Este fenómeno, que podría describirse como la “yihad del juega vivo”, ha minado nuestra ya deteriorada marca país, año tras año. El incidente se suma a una serie de escándalos que mantienen al país atrapado en un “síndrome de Estocolmo” colectivo, adormeciendo a la opinión pública.

La respuesta parece limitarse a discusiones en grupos de WhatsApp y a la difusión masiva de la noticia, ya sea para reír o exigir un castigo público que culmine en destituciones. Sin embargo, el daño es mucho más profundo. Vivir en un estado constante de crisis cíclica nos impide reconocer que, ante la inversión local o internacional, quedamos expuestos como una sociedad con una cultura laboral distorsionada, donde el cumplimiento de las normas y la ética se relegan a un segundo plano.

Este panorama deja una imagen poco alentadora y desalentadora para quienes consideran a Panamá como un posible destino de inversión. La dejadez colectiva y el revanchismo político, que impiden la continuidad de proyectos salvo en casos aislados, ponen en riesgo cualquier iniciativa de impulso económico.
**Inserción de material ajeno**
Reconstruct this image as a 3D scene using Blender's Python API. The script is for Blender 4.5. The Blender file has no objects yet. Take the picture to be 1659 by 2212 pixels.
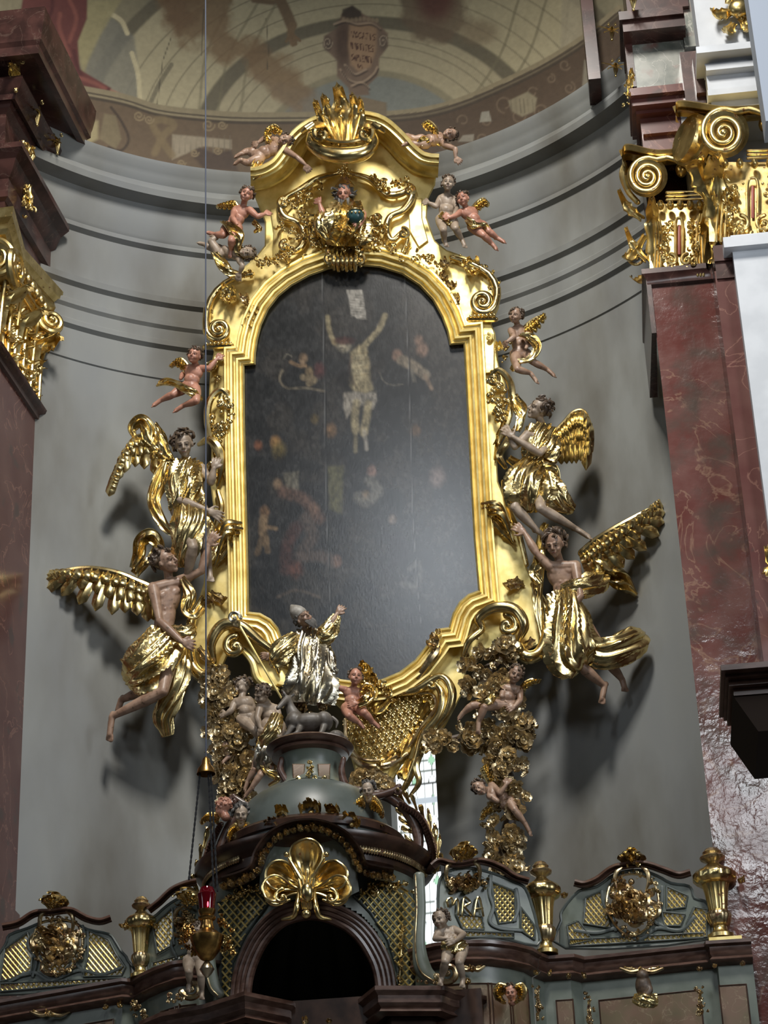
import bpy, math, random
import numpy as np
from mathutils import Vector, Matrix

# ---------------------------------------------------------------- camera
SC = bpy.context.scene
COL = SC.collection
FPX = 4900.0
def _rot(ax, ay, az):
    return np.array(ax), np.array(ay), np.array(az)
_th, _ro, _ps = math.radians(27.8788), math.radians(-2.4174), math.radians(5.5)
_F = np.array([0, math.cos(_th), math.sin(_th)]); _R = np.array([1., 0, 0]); _U = np.array([0, -math.sin(_th), math.cos(_th)])
_R, _U = math.cos(_ro)*_R+math.sin(_ro)*_U, -math.sin(_ro)*_R+math.cos(_ro)*_U
_M = np.array([[math.cos(_ps), -math.sin(_ps), 0], [math.sin(_ps), math.cos(_ps), 0], [0, 0, 1]])
_F, _R, _U = _M@_F, _M@_R, _M@_U
CAMO = np.array([2.07404, -14.86967, 1.6])
cd = bpy.data.cameras.new('camera'); cd.sensor_fit = 'HORIZONTAL'; cd.sensor_width = 36; cd.lens = FPX/1659*36
cd.clip_end = 200
cam = bpy.data.objects.new('camera', cd); COL.objects.link(cam)
m = Matrix.Identity(4)
for i in range(3):
    m[i][0] = _R[i]; m[i][1] = _U[i]; m[i][2] = -_F[i]; m[i][3] = CAMO[i]
cam.matrix_world = m
SC.camera = cam

# ---------------------------------------------------------------- light
SC.view_settings.view_transform = 'Standard'; SC.view_settings.look = 'None'
SC.view_settings.gamma = 1; SC.view_settings.use_curve_mapping = False
SC.view_settings.exposure = 0.14
w = bpy.data.worlds.new('world'); SC.world = w; w.use_nodes = True
w.node_tree.nodes['Background'].inputs[0].default_value = (.55, .62, .7, 1)
w.node_tree.nodes['Background'].inputs[1].default_value = 0.025
def area(name, loc, target, sx, sy, power, col):
    l = bpy.data.lights.new(name, 'AREA'); l.shape = 'RECTANGLE'; l.size = sx; l.size_y = sy; l.energy = power; l.color = col
    o = bpy.data.objects.new(name, l); COL.objects.link(o); o.location = loc
    o.rotation_euler = (Vector(target)-Vector(loc)).to_track_quat('-Z', 'Y').to_euler()
    return o
area('assumed_nave_key_light', (1.5, -6.6, 20.2), (0, 3, 9.3), 1.8, 2.6, 790, (1, .965, .9)).data.spread = 2.1  # unseen key light, its place assumed from the shadows on the niche wall
area('left_fill_light', (-9.5, -6, 10), (1, 3, 10), 2.0, 5, 70, (.86, .93, 1))  # weak soft fill added from the left for reflections in the gold
area('assumed_right_window_light', (9.5, -7, 10), (-2, 3, 9), 2.0, 5, 420, (.88, .94, 1))  # unseen window on the right, assumed from the brighter left wall
area('added_painting_sheen_light', (-1.1, -13.9, 15.6), (1, 3, 10), 1.3, 2.8, 230, (.86, .93, 1))  # unseen light added at the mirror angle for the sheen on the painting
area('added_marble_reflection_light', (4.4, -13.3, 12.9), (3, 1.6, 8), 1.5, 2.0, 150, (.92, .96, 1))  # unseen light added at the mirror angle for the right marble's bright reflection

# ---------------------------------------------------------------- pixel to place helpers
def _ray(px, py): return _F+_R*((px-829.5)/FPX)-_U*((py-1106)/FPX)
def W(px, py, y):
    d = _ray(px, py); return CAMO+d*((y-CAMO[1])/d[1])
def Zp(px, py, z):
    d = _ray(px, py); return CAMO+d*((z-CAMO[2])/d[2])
def proj(P):
    P = np.asarray(P, float)-CAMO; d = P@_F
    return 829.5+FPX*(P@_R)/d, 1106-FPX*(P@_U)/d
_az, _ph = math.radians(-1.5), math.radians(5)
EN = np.array([math.sin(_az)*math.cos(_ph), -math.cos(_az)*math.cos(_ph), -math.sin(_ph)])   # normal of the leaning altar plane
EX = np.array([math.cos(_az), math.sin(_az), 0]); EY = np.cross(EN, EX); EY = EY*np.sign(EY[2])
P0 = W(785, 1310, 3.25)
def P(px, py, d=0.0):
    r = _ray(px, py); q = P0+EN*d
    return CAMO+r*(((q-CAMO)@EN)/(r@EN))
PXM = 233.0                                     # pixels per metre at the altar
class Map:
    """a place to model in: a plane facing the nave, d metres in front of it"""
    def __init__(s, fn, ex, ey, en, pxm): s.fn, s.ex, s.ey, s.en, s.k = fn, ex, ey, en, pxm
    def __call__(s, x, y, d=0.0): return s.fn(x, y, d)
ALT = Map(P, EX, EY, EN, PXM)
def MY(y, k=None):
    r = W(829, 1106, y)
    return Map(lambda a, b, d=0.0: W(a, b, y-d), np.array([1., 0, 0]), np.array([0, 0, 1.]), np.array([0, -1., 0]), k or FPX/((r-CAMO)@_F))
def kmap(px, py, y):
    return MY(y, FPX/((W(px, py, y)-CAMO)@_F))

# ---------------------------------------------------------------- mesh helpers
class G:
    def __init__(s): s.v = []; s.f = []; s.n = 0
    def add(s, v, f):
        v = np.asarray(v, float).reshape(-1, 3); s.v.append(v)
        n = s.n; s.f += [tuple(i+n for i in q) for q in f]; s.n += len(v); return s
    def grid(s, A, cu=False, cv=False, capu=False):
        A = np.asarray(A, float); nu, nv = A.shape[:2]; f = []
        for i in range(nu if cu else nu-1):
            for j in range(nv if cv else nv-1):
                i2, j2 = (i+1) % nu, (j+1) % nv
                f.append((i*nv+j, i2*nv+j, i2*nv+j2, i*nv+j2))
        if capu:
            f.append(tuple(range(nv))); f.append(tuple((nu-1)*nv+j for j in range(nv-1, -1, -1)))
        return s.add(A.reshape(-1, 3), f)
    def tube(s, pts, r, n=8, cap=True, flat=None, up=None, smooth=0):
        """swept tube; flat squeezes it along the direction up"""
        pts = np.asarray(pts, float); r = np.broadcast_to(np.asarray(r, float), (len(pts),)).copy()
        if smooth: pts, r = cr(pts, smooth), cr(r[:, None], smooth)[:, 0]
        T = np.gradient(pts, axis=0); T /= np.linalg.norm(T, axis=1)[:, None]+1e-9
        if up is None: up = np.array([0, 0, 1.]) if abs(T[0][2]) < .9 else np.array([1., 0, 0]); carry = True
        else: up = np.asarray(up, float); carry = False
        rings = []; N = up-T[0]*(up@T[0]); N /= np.linalg.norm(N)+1e-9
        a = np.linspace(0, 2*math.pi, n, endpoint=False)
        fl = np.broadcast_to(np.asarray(1. if flat is None else flat, float), (len(pts),))
        for i in range(len(pts)):
            b = N if carry else up
            q = b-T[i]*(b@T[i]); ln = np.linalg.norm(q); N = q/ln if ln > 1e-6 else N
            B = np.cross(T[i], N)
            rings.append(pts[i]+r[i]*(np.cos(a)[:, None]*N*fl[i]+np.sin(a)[:, None]*B))
        if cap:
            h = lambda i, sg, k, z: pts[i]+(rings_[i]-pts[i])*k+T[i]*sg*r[i]*z*min(1, fl[i]*1.)
            rings_ = list(rings)
            rings = [h(0, -1, .05, .95), h(0, -1, .5, .85), h(0, -1, .85, .5)]+rings_+[h(-1, 1, .85, .5), h(-1, 1, .5, .85), h(-1, 1, .05, .95)]
        return s.grid(np.array(rings), cv=True, capu=True)
    def disc(s, a, b, r, n=28):
        return s.tube([a, b], r, n, False)
    def cap(s, a, b, ra, rb, n=12): return s.tube([a, (np.asarray(a)+b)/2, b], [ra, (ra+rb)/2, rb], n)
    def ell(s, c, r, fr=None, n=16, m=10):
        r = np.broadcast_to(np.asarray(r, float), (3,))
        t = np.linspace(.02, math.pi-.02, m); p = np.linspace(0, 2*math.pi, n, endpoint=False)
        A = np.stack([np.sin(t)[:, None]*np.cos(p), np.sin(t)[:, None]*np.sin(p), np.cos(t)[:, None]*np.ones(n)], -1)*r
        if fr is not None: A = A@np.asarray(fr)
        return s.grid(A+np.asarray(c), cv=True, capu=True)
    def box(s, c, h, fr=None, bev=0):
        h = np.asarray(h, float)
        v = np.array([[x, y, z] for x in (-1, 1) for y in (-1, 1) for z in (-1, 1)])*h
        if fr is not None: v = v@np.asarray(fr)
        return s.add(v+np.asarray(c), [(0, 1, 3, 2), (4, 6, 7, 5), (0, 4, 5, 1), (2, 3, 7, 6), (0, 2, 6, 4), (1, 5, 7, 3)])
    def prism(s, front, back):
        """closed outline, front and back rings"""
        n = len(front); f = [tuple(range(n)), tuple(range(2*n-1, n-1, -1))]
        f += [(i, n+i, n+(i+1) % n, (i+1) % n) for i in range(n)]
        return s.add(np.vstack([front, back]), f)
    def lathe(s, prof, c, n=48, fr=None, a0=0, a1=2*math.pi):
        """prof: (radius, height)"""
        full = abs(a1-a0) > 6.28; a = np.linspace(a0, a1, n, endpoint=not full)
        A = np.array([[[r*math.cos(t), r*math.sin(t), z] for t in a] for r, z in prof])
        if fr is not None: A = A@np.asarray(fr)
        return s.grid(A+np.asarray(c), cv=full)
    def arr(s): return np.vstack(s.v)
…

El deseo de dormir cinco minutos más o la incapacidad de enfrentar los problemas de manera directa nos deja a todos con un mal sabor de boca matinal. La acción de marcar entrada en pijama y luego abandonar el lugar de trabajo nos invita, inevitablemente, a una “pijamada” colectiva y desagradable. No es que no existan sanciones para este tipo de acciones; antes de una sanción legal, debe haber una pena moral y un nivel de autocensura que evite que estos comportamientos se repitan.

El resultado de todo esto no será una reflexión sobre nuestras acciones, más allá de que la corrupción está tan arraigada en el proceder ético-laboral en todos los niveles, desde el funcionario más alto hasta el más bajo. Esto empujará al gobierno a implementar controles mucho más estrictos sobre los empleados del sector gubernamental y privado, en detrimento de opciones como el trabajo remoto.

Cada persona es adulta y responsable de sus actos, o al menos eso se supone. Pero la desfachatez y la mediocridad son las letras escarlatas que debemos cargar aquellos que no participamos en la “pijamada” pero que, de igual forma, quedamos retratados junto a quienes siguen dormidos en la ilusión de que alguien más vendrá a solucionar el problema que se ha evitado enfrentar durante años.

El autor es amigo de la Fundación Libertad.